WRITTEN INSTRUCTION.
Reproduce exactly, with no pictures, each line from the opening of the material down through the line containing "70), roughness: 0.8".

* Begin DATA LINES *

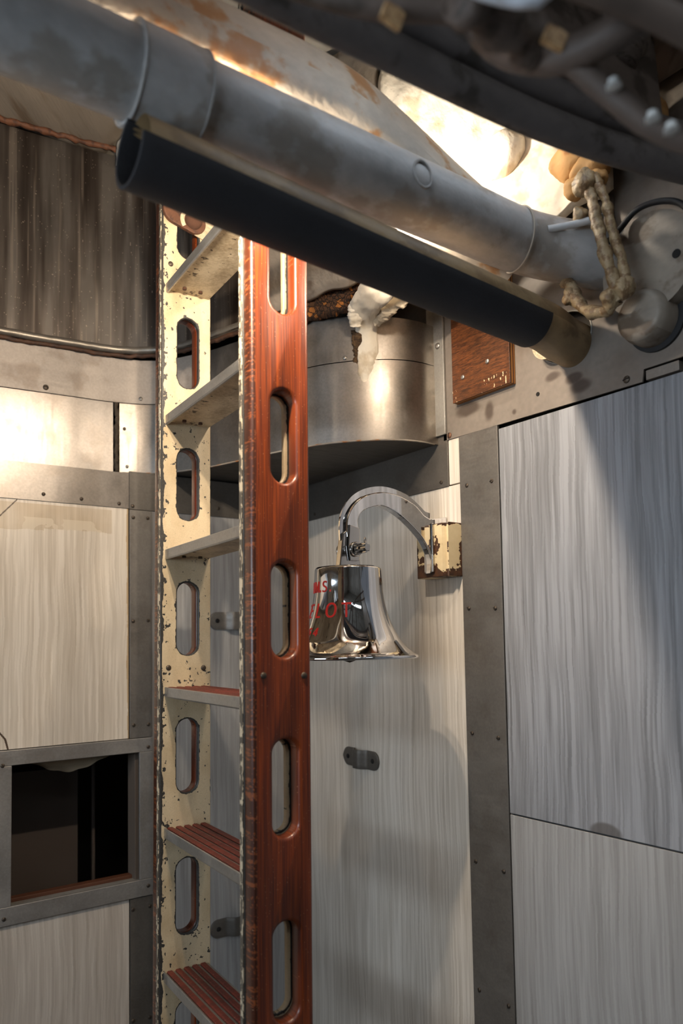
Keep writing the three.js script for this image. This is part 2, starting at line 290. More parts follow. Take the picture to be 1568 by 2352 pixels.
const blockMat = (() => {          // u runs along the wall, v upwards; paint gone in ragged patches at the top, the bottom and along the corner
  const w = 256, h = 256, a = fbm(w, h, 6, 6, 841, 5), b = fbm(w, h, 24, 24, 843, 3), W = 0.16, H = 0.13, off = [0, 0], bare = new Float32Array(w * h);
  for (let y = 0, i = 0; y < h; y++) for (let x = 0; x < w; x++, i++) {
    const Z = -1.28 + x / w * W, Y = 1.672 + y / h * H, e = Math.max(0.018 - (Y - 1.681), (Y - 1.781) * 1.2, 0.006 - Math.abs(Z + 1.190), 0.008 - Math.abs(Z + 1.158), 0.003 - Math.abs(Z + 1.252), 0.009 - Math.hypot(Z + 1.236, (Y - 1.722)), 0.016 - Math.hypot(Z + 1.214, (Y - 1.70) * 0.7));
    bare[i] = e - 0.0035 + (a[i] - 0.5) * 0.05 + (b[i] - 0.5) * 0.012 > 0 ? 1 : 0;
  }
  const o = { w, h, size: [W, H], offset: [1.28 / W, -1.672 / H] };
  return std({ map: tex(w, h, (i) => (bare[i] ? mix3([92, 56, 30], [46, 28, 18], b[i]) : mix3([226, 208, 170], [198, 174, 132], a[i])), o), roughness: 0.5, bumpMap: grey((i) => 1 - bare[i], o), bumpScale: 0.0008 });
})();
const rustBrown = pipePaint(861, [92, 58, 38], [58, 36, 26], 0.7, { size: [0.1, 0.1], bump: 0.0008, rough: 0.7 });
const foamFill = plasterMat(881, [172, 130, 78], [120, 66, 24], 0.9);
const ropePaint = pipePaint(891, [150, 128, 96], [104, 76, 48], 0.7, { size: [0.06, 0.06] });
const blackRubber = std({ color: C(22, 22, 24), roughness: 0.6 });
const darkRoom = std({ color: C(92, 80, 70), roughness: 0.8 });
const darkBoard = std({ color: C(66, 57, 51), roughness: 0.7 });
const sillWood = std({ color: C(80, 46, 28), roughness: 0.55 });
const gauze = std({ color: C(150, 132, 108), roughness: 0.95, transparent: true, alphaMap: grey((i, x, y) => (x % 8 < 4 || y % 8 < 4 ? 1 : 0.12), { w: 64, h: 64, size: [0.016, 0.016] }), side: THREE.DoubleSide });
const sealant = std({ color: C(60, 50, 38), roughness: 0.85 });
const roomPaint = pipePaint(901, [150, 146, 138], [110, 98, 84], 0.4, { size: [1.2, 1.2], bump: 0.0006 });
const deckLino = tint(roomPaint, 0.22, 0.18, 0.15);

// small fixings, built lying with the head towards +z
const screwHead = (() => { const g = new THREE.LatheGeometry([[0.0001, 0.0022], [0.0022, 0.002], [0.0038, 0.0012], [0.0044, 0.0003], [0.0044, -0.002]].map((p) => V2(...p)), 16); return g.rotateX(Math.PI / 2); })();
const screwSlot = new THREE.BoxGeometry(0.0078, 0.0011, 0.0008).translate(0, 0, 0.0021);
const RX = (p, dir) => { if (dir === 'x') return [0, -Math.PI / 2, 0]; if (dir === '+x') return [0, Math.PI / 2, 0]; return [0, 0, 0]; };
const rs = rng(77);
function screw(parent, x, y, z, dir, mat = screwMetal, size = 1, slot = true) {
  const s = mesh('screw', screwHead, mat, parent); s.position.set(x, y, z); s.rotation.set(...RX(0, dir)); s.rotateZ(rs() * Math.PI); s.scale.setScalar(size);
  if (slot) mesh('slot', screwSlot, blackSlot, s);
  return s;
}
const WR = 1.15, WB = -1.8;       // inner faces of the right-hand and the back wall

// ---------------------------------------------------------------- the setting
structure('floor', box(-1.7, 1.3, -0.1, 0, -2.3, 2.3, 0.001), deckLino, 'dark brown deck covering');
structure('ceiling', box(-1.7, 1.3, 2.795, 2.9, -2.3, 2.3, 0.001), roomPaint, 'grey painted deckhead');
structure('wall_left', box(-1.7, -1.6, 0, 2.78, -2.3, 2.3, 0.001), roomPaint, 'painted side wall of the compartment');
structure('wall_front', box(-1.6, 1.25, 0, 2.78, 2.2, 2.3, 0.001), roomPaint, 'painted wall behind the viewer');
// right wall: a dark backing, laminate sheets and metal sheets on it
const wallRight = structure('wall_right', box(WR + 0.022, WR + 0.12, 0, 2.78, -2.0, 2.2, 0.001), std({ color: C(40, 36, 32), roughness: 0.9 }), 'right-hand bulkhead faced with pale laminate and grey metal sheets');
mesh('panel', box(WR, WR + 0.02, 0, 1.8785, -1.7975, -1.045, 0.001), lamBell, wallRight, 'pale laminate sheet behind the bell');
mesh('panel', box(WR, WR + 0.02, 1.881, 1.9795, -1.189, -1.154, 0.001), lamBell, wallRight);
mesh('panel', box(WR, WR + 0.02, 1.2045, 1.970, -1.044, 0.9, 0.001), lamUpper, wallRight, 'upper laminate sheet with a strong grey grain');
mesh('panel', box(WR, WR + 0.02, 0, 1.2015, -1.044, 0.9, 0.001), lamLower, wallRight, 'lower laminate sheet');
mesh('panel', box(WR, WR + 0.02, 0, 2.78, 0.903, 2.2, 0.001), lamLower, wallRight);
{
  const s = new THREE.Shape([V2(1.20, 1.980), V2(0.720, 1.9725), V2(0.7165, 1.993), V2(0.56, 1.993), V2(-0.9, 1.993), V2(-0.9, 2.40), V2(1.36, 2.40), V2(1.36, 1.995), V2(1.20, 1.995)].map((p) => p));
  const hole = new THREE.Path(); hole.absellipse(0.872, 2.10, 0.058, 0.046, 0, Math.PI * 2, true); s.holes.push(hole);
  let g = new THREE.ExtrudeGeometry(s, { depth: 0.004, bevelEnabled: false, curveSegments: 40 });      // shape x is -z of the room
  g.applyMatrix4(new THREE.Matrix4().set(0, 0, 1, WR - 0.003, 0, 1, 0, 0, -1, 0, 0, 0, 0, 0, 0, 1)); 
  const plate = mesh('plate', uvBox(g), wallPlate, wallRight, 'grey painted metal sheet with a pipe hole');
  screw(plate, WR - 0.003, 1.988, -1.182, 'x', std({ color: C(104, 72, 52), metalness: 0.4, roughness: 0.6 }), 1.5);
  screw(plate, WR - 0.003, 1.985, -0.749, 'x', screwMetal, 1.5); screw(plate, WR - 0.003, 2.262, -0.95, 'x', screwMetal, 1.2);
  const k = mesh('hole', cyl(0.004, 0.004, 0.0012, 16).rotateZ(Math.PI / 2), blackSlot, plate); k.position.set(WR - 0.0035, 2.012, -0.939);
  mesh('rim', new THREE.TorusGeometry(0.0575, 0.002, 6, 60).scale(1, 0.8, 1).rotateY(Math.PI / 2).translate(WR - 0.003, 2.10, -0.872), angleMetal, plate);
}
mesh('filler', box(WR - 0.002, WR + 0.02, 1.9735, 1.990, -0.714, -0.655, 0.001), greyPlate, wallRight, 'short metal strip let into the step of the sheet');
mesh('plate', box(WR + 0.004, WR + 0.02, 2.40, 2.78, -1.7, 0.9, 0.001), lagGrey, wallRight);
mesh('dark_hole_patch', lumpy(joined(new THREE.BoxGeometry(0.012, 0.085, 0.11, 2, 10, 12).translate(WR - 0.006, 2.272, -0.815)), 0.006, 30, 2), darkRoom, wallRight, 'raised dark patch painted for the shaded hole under the white lagging');  // dark colour stands for the shade inside the broken-out hole
mesh('plate', box(WR + 0.004, WR + 0.02, 1.98, 2.40, -1.86, -1.30, 0.001), steelDark, wallRight);
// back wall with a real window opening
const wallBack = (() => {
  const s = new THREE.Shape([V2(-1.6, 0), V2(1.17, 0), V2(1.17, 1.96), V2(-1.6, 1.955)]), h = new THREE.Path([V2(0.39, 0.98), V2(0.39, 1.295), V2(0.688, 1.295), V2(0.688, 0.98)]);
  s.holes.push(h);
  return structure('wall_back', uvBox(new THREE.ExtrudeGeometry(s, { depth: 0.06, bevelEnabled: false }).translate(0, 0, WB - 0.08)), std({ color: C(40, 36, 32), roughness: 0.9 }), 'back bulkhead faced with pale laminate round a small window');
})();
structure('wall_back_upper', box(-1.6, 1.25, 1.9, 2.78, -2.1, -2.0, 0.001), darkPaint, 'dark upper part of the back bulkhead');
{
  // laminate with the brown ghost of an old notice below the metal strip
  const x0 = -0.34, y0 = 1.30, g = box(-1.6, 0.6595, 1.3225, 1.8795, WB - 0.018, WB, 0.001);
  const r = fbm(1024, 1024, 18, 18, 951, 4), m = laminate(91, [214, 204, 190], [178, 166, 150], 0.45, 0.6, (k, i, x, y, n) => {
    const X = x / 1024, Y = y / 1024;                // repeats every metre: X = x mod 1, Y = y mod 1
    const low = 0.815 + 0.010 * (r[i] - 0.5) + (X < 0.46 ? 0.012 * (n[i] - 0.45) * 4 : 0);
    if (X > 0.22 && X < 0.618 && Y > low && Y < 0.872) { k = mix3(k, [164, 142, 112], 0.42 + 0.5 * (r[i] - 0.5)); if (r[i] > 0.6 && Y < 0.84) k = mix3(k, [206, 194, 174], 0.6); }
    if (X > 0.6575 - 0.006 * r[i] && X < 0.662) k = mix3(k, [150, 116, 70], 0.6);
    const cr = (a, b, c, d, w) => { const t = clamp(((X - a) * (c - a) + (Y - b) * (d - b)) / ((c - a) ** 2 + (d - b) ** 2), 0, 1), e = Math.hypot(X - a - t * (c - a), Y - b - t * (d - b)) + 0.006 * (n[i] - 0.5); return e < w; };
    if (cr(0.355, 0.825, 0.402, 0.877, 0.0005) || cr(0.36, 0.372, 0.381, 0.345, 0.0011) || cr(0.381, 0.345, 0.388, 0.318, 0.0011)) k = [66, 52, 40];
    return k;
  });
  mesh('panel', g, m, wallBack, 'pale laminate sheet with cracks and the brown patch of an old notice');
  mesh('panel', box(-1.6, 0.6595, 0, 0.9445, WB - 0.018, WB, 0.001), lamBack, wallBack);
  mesh('panel', box(-1.6, 0.342, 0.946, 1.321, WB - 0.018, WB, 0.001), lamBack, wallBack);
  mesh('panel', box(0.716, 1.1495, 0, 1.8785, WB - 0.018, WB, 0.001), lamLower, wallBack, 'pale laminate sheet behind the ladder');
}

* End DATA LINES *

FINAL RESULT.
Keep writing the three.js script for this image. This is part 2, starting at line 290. More parts follow. Take the picture to be 1568 by 2352 pixels.
const blockMat = (() => {          // u runs along the wall, v upwards; paint gone in ragged patches at the top, the bottom and along the corner
  const w = 256, h = 256, a = fbm(w, h, 6, 6, 841, 5), b = fbm(w, h, 24, 24, 843, 3), W = 0.16, H = 0.13, off = [0, 0], bare = new Float32Array(w * h);
  for (let y = 0, i = 0; y < h; y++) for (let x = 0; x < w; x++, i++) {
    const Z = -1.28 + x / w * W, Y = 1.672 + y / h * H, e = Math.max(0.018 - (Y - 1.681), (Y - 1.781) * 1.2, 0.006 - Math.abs(Z + 1.190), 0.008 - Math.abs(Z + 1.158), 0.003 - Math.abs(Z + 1.252), 0.009 - Math.hypot(Z + 1.236, (Y - 1.722)), 0.016 - Math.hypot(Z + 1.214, (Y - 1.70) * 0.7));
    bare[i] = e - 0.0035 + (a[i] - 0.5) * 0.05 + (b[i] - 0.5) * 0.012 > 0 ? 1 : 0;
  }
  const o = { w, h, size: [W, H], offset: [1.28 / W, -1.672 / H] };
  return std({ map: tex(w, h, (i) => (bare[i] ? mix3([92, 56, 30], [46, 28, 18], b[i]) : mix3([226, 208, 170], [198, 174, 132], a[i])), o), roughness: 0.5, bumpMap: grey((i) => 1 - bare[i], o), bumpScale: 0.0008 });
})();
const rustBrown = pipePaint(861, [92, 58, 38], [58, 36, 26], 0.7, { size: [0.1, 0.1], bump: 0.0008, rough: 0.7 });
const foamFill = plasterMat(881, [172, 130, 78], [120, 66, 24], 0.9);
const ropePaint = pipePaint(891, [150, 128, 96], [104, 76, 48], 0.7, { size: [0.06, 0.06] });
const blackRubber = std({ color: C(22, 22, 24), roughness: 0.6 });
const darkRoom = std({ color: C(92, 80, 70), roughness: 0.8 });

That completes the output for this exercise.